City of Trenton v. New Jersey

In City of Trenton v. New Jersey, 262 U.S. 182, 188, 43 S.Ct. 534, 537, 67 L.Ed. 937 (1923), the state had granted a private waterworks company the right to take, without any fee, all necessary water from the Delaware River. After the city purchased the waterworks company, the state legislature enacted a statute requiring that every municipality pay a fee for water, in excess of a certain amount, taken from the river. The Supreme Court acknowledged that in prior cases it had suggested a possible distinction between contracts involving property owned by cities in their governmental capacity and those involving property owned by them in their proprietary capacity, but pointed out that in none of those cases was any right of a city held to be protected by the Contract Clause.
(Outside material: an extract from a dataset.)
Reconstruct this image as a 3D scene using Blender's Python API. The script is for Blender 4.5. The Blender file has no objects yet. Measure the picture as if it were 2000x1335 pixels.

The Court then dismissed the case before it for lack of jurisdiction, reasoning: Such distinction between governmental and proprietary functions furnishes no ground for the application of constitutional restraints here sought to be invoked by the City of Trenton against the State of New Jersey. They do not apply as against the State in favor of its own municipalities. We hold that the City cannot invoke these provisions of the Federal Constitution against the imposition of the license fee or charge for diversion of water specified in the state law here in question.... 262 U.S. at 191-92, 43 S.Ct. at 538.